Lilian prosegue così il suo percorso di divulgazione: un impegno sociale per sensibilizzare il mondo su tematiche delicate.

Il botta e risposta con Materazzi

Uno dei problemi più grandi però, resta la comprensione della questione. Un esempio: la risposta di Materazzi alle parole di Thuram: "Lilian non è mai uscito dallo stadio quando cantavano Materazzi figlio di p... Questa è la discriminazione".

Una dimostrazione sostanziale di grande confusione. Di come troppo spesso i problemi siano accavallati tra di loro, finendo per perdere i loro lineamenti. 

La risposta di Lilian

"La risposta di Materazzi fa capire che lui non capisce cos’è la discriminazione. Per questo bisogna educare i giocatori a capire. Se uno ti dice figlio di put**a, rimane un insulto su di te. Ma se uno ti dice sporco ne**o, se lo sentono i bambini lo prendono per loro. Quando esci dal campo e vai in giro, lo fai con il tuo colore della pelle. È difficile quando sei visto come diverso. Se si analizza la risposta di Materazzi bisogna farlo molto bene: prendi dei libri, impara, capisci. E vedrai che stai facendo dei paragoni che non c’entrano.
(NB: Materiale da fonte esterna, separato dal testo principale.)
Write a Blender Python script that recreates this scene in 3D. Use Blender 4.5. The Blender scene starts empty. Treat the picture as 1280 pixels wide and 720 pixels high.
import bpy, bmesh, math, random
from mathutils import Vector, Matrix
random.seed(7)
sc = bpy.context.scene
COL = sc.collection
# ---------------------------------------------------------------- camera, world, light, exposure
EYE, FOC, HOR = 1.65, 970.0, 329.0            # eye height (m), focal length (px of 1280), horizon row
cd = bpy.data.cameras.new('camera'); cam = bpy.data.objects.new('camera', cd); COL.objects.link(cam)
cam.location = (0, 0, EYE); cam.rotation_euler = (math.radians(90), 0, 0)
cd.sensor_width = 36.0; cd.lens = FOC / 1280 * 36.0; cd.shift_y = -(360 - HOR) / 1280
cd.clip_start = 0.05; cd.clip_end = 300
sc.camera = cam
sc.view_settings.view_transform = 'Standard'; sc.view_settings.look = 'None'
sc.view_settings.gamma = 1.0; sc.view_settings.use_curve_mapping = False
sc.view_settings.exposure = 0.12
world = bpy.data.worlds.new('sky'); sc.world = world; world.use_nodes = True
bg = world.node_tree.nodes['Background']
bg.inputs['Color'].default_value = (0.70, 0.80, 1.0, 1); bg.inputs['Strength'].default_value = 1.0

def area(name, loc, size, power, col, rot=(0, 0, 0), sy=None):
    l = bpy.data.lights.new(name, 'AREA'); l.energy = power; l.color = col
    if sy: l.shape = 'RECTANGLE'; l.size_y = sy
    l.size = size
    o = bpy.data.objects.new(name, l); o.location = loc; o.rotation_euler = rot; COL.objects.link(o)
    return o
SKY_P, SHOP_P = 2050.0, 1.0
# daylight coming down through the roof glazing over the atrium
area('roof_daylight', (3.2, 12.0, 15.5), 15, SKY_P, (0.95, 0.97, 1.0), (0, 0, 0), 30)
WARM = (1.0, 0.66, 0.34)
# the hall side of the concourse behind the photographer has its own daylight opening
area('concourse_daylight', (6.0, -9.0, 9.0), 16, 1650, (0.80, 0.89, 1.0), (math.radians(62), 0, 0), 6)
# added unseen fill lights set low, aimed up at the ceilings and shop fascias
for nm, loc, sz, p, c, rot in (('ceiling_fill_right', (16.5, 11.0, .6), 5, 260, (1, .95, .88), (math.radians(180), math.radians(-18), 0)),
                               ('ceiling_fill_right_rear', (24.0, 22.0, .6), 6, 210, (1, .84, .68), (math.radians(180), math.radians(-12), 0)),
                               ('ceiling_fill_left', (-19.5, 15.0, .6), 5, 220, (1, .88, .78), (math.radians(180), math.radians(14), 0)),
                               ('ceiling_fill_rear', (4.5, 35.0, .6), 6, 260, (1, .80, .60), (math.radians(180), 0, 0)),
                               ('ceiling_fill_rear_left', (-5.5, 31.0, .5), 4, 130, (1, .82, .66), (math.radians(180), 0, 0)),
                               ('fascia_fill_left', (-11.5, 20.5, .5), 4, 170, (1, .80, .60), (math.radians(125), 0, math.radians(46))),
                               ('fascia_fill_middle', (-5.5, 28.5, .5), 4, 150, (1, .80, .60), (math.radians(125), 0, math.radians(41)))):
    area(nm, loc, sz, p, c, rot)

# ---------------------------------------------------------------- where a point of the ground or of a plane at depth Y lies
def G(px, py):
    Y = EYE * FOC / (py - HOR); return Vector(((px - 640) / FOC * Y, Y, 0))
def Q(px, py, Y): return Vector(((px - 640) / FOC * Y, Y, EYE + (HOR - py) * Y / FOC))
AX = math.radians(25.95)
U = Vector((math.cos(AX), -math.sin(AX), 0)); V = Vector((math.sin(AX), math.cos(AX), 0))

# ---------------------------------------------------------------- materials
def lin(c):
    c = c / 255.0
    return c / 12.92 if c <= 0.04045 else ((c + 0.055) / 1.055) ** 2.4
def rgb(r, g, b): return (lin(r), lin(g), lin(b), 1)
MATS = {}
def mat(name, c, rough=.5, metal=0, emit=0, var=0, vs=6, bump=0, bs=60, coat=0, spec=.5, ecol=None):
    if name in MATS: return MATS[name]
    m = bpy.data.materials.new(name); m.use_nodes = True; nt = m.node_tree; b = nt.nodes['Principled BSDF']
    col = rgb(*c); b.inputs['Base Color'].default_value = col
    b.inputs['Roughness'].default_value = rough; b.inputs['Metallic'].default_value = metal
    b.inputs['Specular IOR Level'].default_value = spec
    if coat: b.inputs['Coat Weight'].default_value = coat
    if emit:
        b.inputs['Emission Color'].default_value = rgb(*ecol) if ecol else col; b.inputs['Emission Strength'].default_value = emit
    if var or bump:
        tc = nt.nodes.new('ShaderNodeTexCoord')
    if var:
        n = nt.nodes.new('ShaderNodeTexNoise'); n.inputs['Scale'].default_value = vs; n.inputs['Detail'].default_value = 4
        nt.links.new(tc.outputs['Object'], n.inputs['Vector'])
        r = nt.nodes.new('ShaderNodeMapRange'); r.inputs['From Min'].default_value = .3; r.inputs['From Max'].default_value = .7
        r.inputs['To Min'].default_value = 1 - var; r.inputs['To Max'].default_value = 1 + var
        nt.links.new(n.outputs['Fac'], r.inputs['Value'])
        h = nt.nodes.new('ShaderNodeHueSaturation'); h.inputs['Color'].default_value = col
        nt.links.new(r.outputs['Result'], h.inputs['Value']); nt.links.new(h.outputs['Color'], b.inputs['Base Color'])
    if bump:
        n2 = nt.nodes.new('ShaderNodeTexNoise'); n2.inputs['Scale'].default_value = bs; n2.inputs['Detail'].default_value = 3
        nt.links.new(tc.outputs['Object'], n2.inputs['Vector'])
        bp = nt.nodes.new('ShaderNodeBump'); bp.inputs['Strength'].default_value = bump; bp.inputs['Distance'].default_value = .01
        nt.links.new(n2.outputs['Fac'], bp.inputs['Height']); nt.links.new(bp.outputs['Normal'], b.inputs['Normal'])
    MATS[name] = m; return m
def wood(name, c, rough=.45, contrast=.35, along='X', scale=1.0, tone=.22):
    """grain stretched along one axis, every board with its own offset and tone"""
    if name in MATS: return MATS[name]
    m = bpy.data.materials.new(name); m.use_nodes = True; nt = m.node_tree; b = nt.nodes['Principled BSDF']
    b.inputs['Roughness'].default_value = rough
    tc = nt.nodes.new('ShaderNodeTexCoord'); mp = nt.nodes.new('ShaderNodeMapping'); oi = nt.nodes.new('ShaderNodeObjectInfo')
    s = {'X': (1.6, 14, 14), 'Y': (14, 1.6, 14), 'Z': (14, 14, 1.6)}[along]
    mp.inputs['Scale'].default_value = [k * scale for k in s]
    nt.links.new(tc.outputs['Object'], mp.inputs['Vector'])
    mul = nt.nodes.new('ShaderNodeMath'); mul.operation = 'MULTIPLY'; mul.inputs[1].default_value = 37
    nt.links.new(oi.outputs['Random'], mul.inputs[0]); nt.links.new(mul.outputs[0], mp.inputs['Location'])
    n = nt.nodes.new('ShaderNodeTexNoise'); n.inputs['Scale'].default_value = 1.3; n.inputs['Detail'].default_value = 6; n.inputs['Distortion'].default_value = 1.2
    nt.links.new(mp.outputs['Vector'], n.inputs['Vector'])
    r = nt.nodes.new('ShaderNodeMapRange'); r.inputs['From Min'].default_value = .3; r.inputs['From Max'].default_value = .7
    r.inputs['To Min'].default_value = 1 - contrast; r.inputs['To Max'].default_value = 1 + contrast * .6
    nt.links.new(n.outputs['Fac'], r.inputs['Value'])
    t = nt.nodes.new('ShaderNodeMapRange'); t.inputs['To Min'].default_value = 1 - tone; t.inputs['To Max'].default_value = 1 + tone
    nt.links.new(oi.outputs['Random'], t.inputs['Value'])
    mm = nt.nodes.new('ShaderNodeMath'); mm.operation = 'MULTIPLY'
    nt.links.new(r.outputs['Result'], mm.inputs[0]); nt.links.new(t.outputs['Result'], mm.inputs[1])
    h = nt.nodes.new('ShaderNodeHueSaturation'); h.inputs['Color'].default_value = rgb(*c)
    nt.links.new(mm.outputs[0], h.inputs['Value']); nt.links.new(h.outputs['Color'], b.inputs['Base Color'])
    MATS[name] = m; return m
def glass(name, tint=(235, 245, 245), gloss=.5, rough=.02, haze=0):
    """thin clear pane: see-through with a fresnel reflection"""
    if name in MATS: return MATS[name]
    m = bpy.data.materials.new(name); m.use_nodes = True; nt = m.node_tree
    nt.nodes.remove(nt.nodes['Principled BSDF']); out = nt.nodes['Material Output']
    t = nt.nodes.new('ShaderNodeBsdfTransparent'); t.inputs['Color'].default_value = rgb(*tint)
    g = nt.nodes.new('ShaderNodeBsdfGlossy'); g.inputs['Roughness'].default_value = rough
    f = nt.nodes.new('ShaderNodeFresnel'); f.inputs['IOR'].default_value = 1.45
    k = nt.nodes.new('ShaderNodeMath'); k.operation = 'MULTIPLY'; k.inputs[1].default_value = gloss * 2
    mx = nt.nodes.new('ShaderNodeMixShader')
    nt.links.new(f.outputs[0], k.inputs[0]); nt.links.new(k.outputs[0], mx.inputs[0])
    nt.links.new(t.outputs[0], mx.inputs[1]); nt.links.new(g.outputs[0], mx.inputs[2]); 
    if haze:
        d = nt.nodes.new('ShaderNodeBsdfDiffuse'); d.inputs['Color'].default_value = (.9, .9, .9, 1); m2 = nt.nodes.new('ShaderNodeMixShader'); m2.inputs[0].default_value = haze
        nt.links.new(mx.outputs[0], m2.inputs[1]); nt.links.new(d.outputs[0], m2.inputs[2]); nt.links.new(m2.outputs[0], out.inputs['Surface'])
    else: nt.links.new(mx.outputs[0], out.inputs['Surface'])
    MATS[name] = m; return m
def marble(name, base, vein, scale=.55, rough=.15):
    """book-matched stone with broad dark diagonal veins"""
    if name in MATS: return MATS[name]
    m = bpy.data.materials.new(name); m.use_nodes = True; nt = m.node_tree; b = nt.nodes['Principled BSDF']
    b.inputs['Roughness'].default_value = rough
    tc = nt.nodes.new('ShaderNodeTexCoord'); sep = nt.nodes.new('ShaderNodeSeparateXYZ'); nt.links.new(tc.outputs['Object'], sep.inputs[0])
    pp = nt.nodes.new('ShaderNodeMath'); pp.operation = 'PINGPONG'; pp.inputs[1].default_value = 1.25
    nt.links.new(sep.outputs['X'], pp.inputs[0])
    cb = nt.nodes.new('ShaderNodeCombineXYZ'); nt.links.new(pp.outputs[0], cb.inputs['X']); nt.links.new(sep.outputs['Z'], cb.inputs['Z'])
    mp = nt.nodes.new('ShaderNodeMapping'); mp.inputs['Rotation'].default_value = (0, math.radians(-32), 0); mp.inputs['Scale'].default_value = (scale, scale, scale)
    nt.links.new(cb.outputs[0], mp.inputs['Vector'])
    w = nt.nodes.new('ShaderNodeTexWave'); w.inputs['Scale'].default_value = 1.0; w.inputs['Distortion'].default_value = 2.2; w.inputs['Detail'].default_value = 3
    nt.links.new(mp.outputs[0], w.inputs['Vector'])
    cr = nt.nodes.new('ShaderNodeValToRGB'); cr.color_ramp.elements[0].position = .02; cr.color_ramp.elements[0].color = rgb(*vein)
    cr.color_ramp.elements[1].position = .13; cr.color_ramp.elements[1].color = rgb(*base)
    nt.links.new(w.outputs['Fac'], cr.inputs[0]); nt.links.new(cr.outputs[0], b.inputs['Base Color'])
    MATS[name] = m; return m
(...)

Non ha capito la violenza della discriminazione".

Gli inquietanti dati in Italia

L'AIC dal 2013 ha istituito un osservatorio per monitorare gli atti di violenza nel professionismo e nei dilettanti a sfondo razziale. Nella stagione calcistica 2018/19 il 66% degli episodi di razzismo censiti è avvenuto all'interno di uno stadio. Un dato sconfortante

Non va dimenticato il mondo "sommerso", o meglio, i dilettanti: sono tantissimi i casi che coinvolgono le leghe minori e di cui si parla in misura di gran lunga inferiore rispetto ai casi dei professionisti.

Un elemento che ci ricorda che la problematica deve essere risolta, prima di tutto, alla base. Con un cambio di cultura. Osservare l'altissima percentuale di casi nel mondo dei più piccini fa rabbrividire.

Dati episodi razzismo nei dilettanti

CampionatoPercentuale episodi razzismo
Promozione ed Eccellenza4% e 4%
Serie D4%
Prima e Seconda Categoria9% e 9%
Campionati Giovanili70%

Tempo di agire

Insomma, sempre di più assistiamo a una lotta continua contro questo problema. Alla voglia da parte dei più di fare qualcosa di utile. Passando per l'aspetto più importante: far prendere consapevolezza.

Semplicemente è tempo di agire. Ricordando che, come dice Baldwin nel suo libro "I'm not your negro", "Non si può cambiare tutto, ma nulla si può cambiare se non lo si affronta".